Design Representation

Representation in design has at least two functions – one, to capture a design idea or multiple ideas as part of the design process for the designer(s) or others and two, to represent the finished design as a communication to others. The first is critical to the development of the design and the second has its emphasis on communication to users and clients. Because design is usually about creating something new, most design representation is often about creating a view of the future.
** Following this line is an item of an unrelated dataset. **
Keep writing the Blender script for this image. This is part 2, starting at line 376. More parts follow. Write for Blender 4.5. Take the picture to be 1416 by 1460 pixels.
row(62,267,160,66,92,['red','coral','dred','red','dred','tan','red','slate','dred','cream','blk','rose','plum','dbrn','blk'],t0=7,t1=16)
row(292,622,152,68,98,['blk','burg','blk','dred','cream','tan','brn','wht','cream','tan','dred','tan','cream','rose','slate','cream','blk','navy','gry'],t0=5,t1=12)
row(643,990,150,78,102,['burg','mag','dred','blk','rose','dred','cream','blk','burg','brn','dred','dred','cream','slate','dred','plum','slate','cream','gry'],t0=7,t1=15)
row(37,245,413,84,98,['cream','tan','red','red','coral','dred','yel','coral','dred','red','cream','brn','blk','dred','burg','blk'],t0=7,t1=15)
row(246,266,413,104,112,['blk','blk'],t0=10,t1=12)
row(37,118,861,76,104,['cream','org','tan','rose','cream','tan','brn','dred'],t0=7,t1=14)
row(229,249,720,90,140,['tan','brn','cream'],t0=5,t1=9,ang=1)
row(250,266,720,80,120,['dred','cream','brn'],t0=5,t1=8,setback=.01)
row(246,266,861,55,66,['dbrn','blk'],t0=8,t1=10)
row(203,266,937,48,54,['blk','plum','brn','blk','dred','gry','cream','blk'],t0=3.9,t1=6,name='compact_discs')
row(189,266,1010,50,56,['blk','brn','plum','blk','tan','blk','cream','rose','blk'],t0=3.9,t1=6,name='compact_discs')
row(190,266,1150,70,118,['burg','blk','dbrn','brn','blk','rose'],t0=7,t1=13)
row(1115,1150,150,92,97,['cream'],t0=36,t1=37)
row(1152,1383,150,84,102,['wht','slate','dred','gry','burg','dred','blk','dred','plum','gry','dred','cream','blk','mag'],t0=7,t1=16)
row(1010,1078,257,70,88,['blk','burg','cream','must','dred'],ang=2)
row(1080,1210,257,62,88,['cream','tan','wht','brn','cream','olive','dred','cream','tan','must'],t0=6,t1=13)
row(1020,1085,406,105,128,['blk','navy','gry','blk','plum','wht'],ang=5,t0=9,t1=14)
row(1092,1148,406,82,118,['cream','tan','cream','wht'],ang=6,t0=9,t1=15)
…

How this is done can take on different styles – for example, it can be done using more realistic or abstract language of representation.

Some points to consider for good design representation:

  1. Clearly depict idea/environment intended to be conveyed
  2. Create believable representation that is open enough to suggest potential development, especially for design projects in progress
  3. Use techniques and ‘feel’ that combine analog and digital language to communicate that environment

Two kinds of works have come to my attention recently. Representing Landscapes: A Visual Collection of Landscape Architecture Drawings (edited by Nadia Amoroso, Routledge, 2012) showcases excellent examples of different drawing styles and techniques from work generated in over twenty international academic institutions.

The work of conceptual artists such as Ralph McQuarrie’s for the original Star Wars that depict imaginary environments are also exemplars of representation. McQuarrie’s work was core to the model and set design that informed the movies. Noah Bradley is more contemporary artist whose environmental concept art and illustration that evolves from a painterly way of depicting environments to creating virtual landscapes that have become very popular to the imaginary environments such as those in the popular trading card game (20 million players reported on Wikipedia) of Magic The Gathering.